A fase de consumação é usada para evitar cair na visão extrema de acreditar que as coisas possuem existência verdadeira. A fase de desenvolvimento previne a visão extrema de acreditar que as coisas não existem de forma alguma, que apenas são vazias. O entendimento que ambas formam uma unidade permite entender que tudo é a união de alegria e vacuidade. Meditando dessa forma, através da prática do yidam, a realização relativa e última pode ser obtida. Nesse sentido, o yidam é chamado "a raiz das realizações".

Os protetores, "a raiz da atividade", podem ser vistos da mesma forma que as diferentes expressões do yidam, sendo novamente a expressão da mente Dharmadhatu do lama. O significado dos protetores, uma vez que o budismo esotérico é um caminho muito profundo, é proteger das muitas circunstâncias conflitantes e obstáculos que podem aparecer no caminho. Yidams e protetores são muito comuns no budismo esotérico, entretanto o lama, a raiz das bênçãos, é o elemento mais importante. A razão é que apenas através do lama as bênçãos e inspirações podem entrar no fluxo mental de alguém.

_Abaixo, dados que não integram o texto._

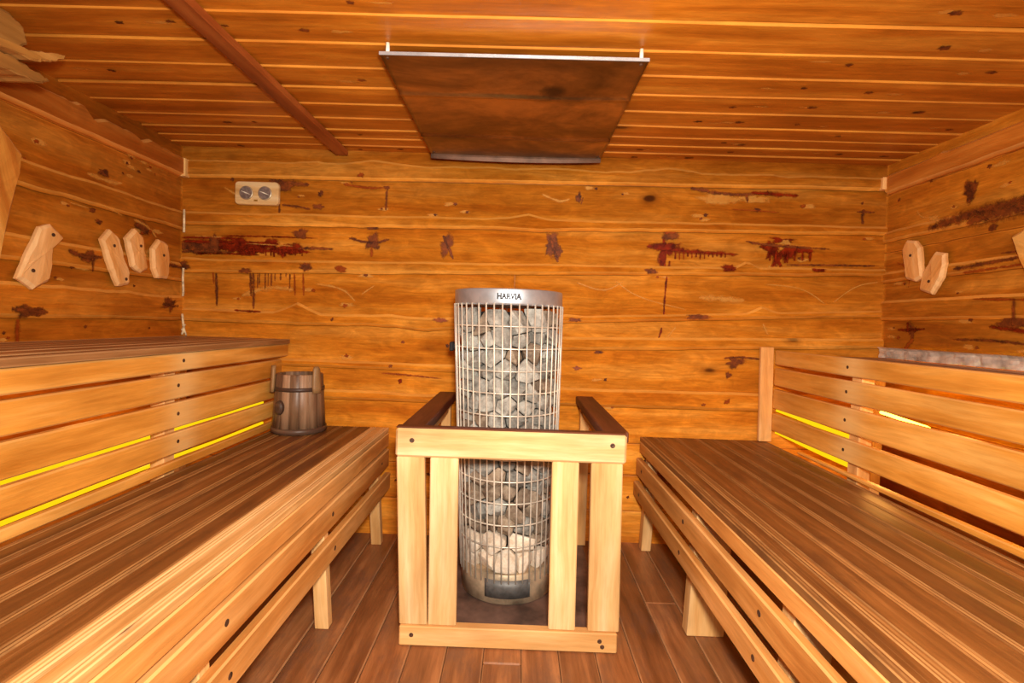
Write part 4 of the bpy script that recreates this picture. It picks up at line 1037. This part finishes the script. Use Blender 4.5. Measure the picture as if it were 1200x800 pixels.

Todos os elementos que são usados no caminho budismo esotérico tem um significado profundo. O corpo do yidam é a união de aparência e vacuidade, o mantra é a união som e vacuidade, a mente é a união de atenção plena e vacuidade. Se alguém aplica esses elementos à sua própria prática, mediante perpetuar completamente essa atenção plena, pode permitir que o orgulho da divindade surja em si mesmo. Mas para se obter esse resultado deve se entender o significado dessas coisas. Não é simplesmente visualizando a si mesmo como divindade, porque pela mera visualização não se atinge o entendimento.

Os praticantes devem entender três coisas. A visão que ambas formas de realidade compõem uma unidade inseparável. Para o caminho, o entendimento que método e sabedoria são uma unidade é importante. Com respeito ao fruto, é necessário entender que os dois kayas que são obtidos são uma unidade. Especialmente quando se pratica o Mahamudra ou o Maha Ati, o entendimento desses três elementos é muito importante. Caso contrário, não se pode obter o fruto através dessa prática.

O que dizer do "yidam último"? Chenrezig por exemplo aparece numa forma específica, com quatro braços, etc. Entretanto esse não é o aspecto último desse yidam; é apenas como ele aparece. O yidam último é o entendimento que a expressão de Chenrezig é a compaixão de todos os Buddhas.

A forma de Dorje P'hagmo é uma forma simbólica. Dorje P'hagmo definitiva é o entendimento que o espaço dos fenômenos é a mais elevada sabedoria transcendente, a mãe de todos os Budas que dá nascimento para todos os Budas. Ela é a perfeição da sabedoria [Prajna Paramita].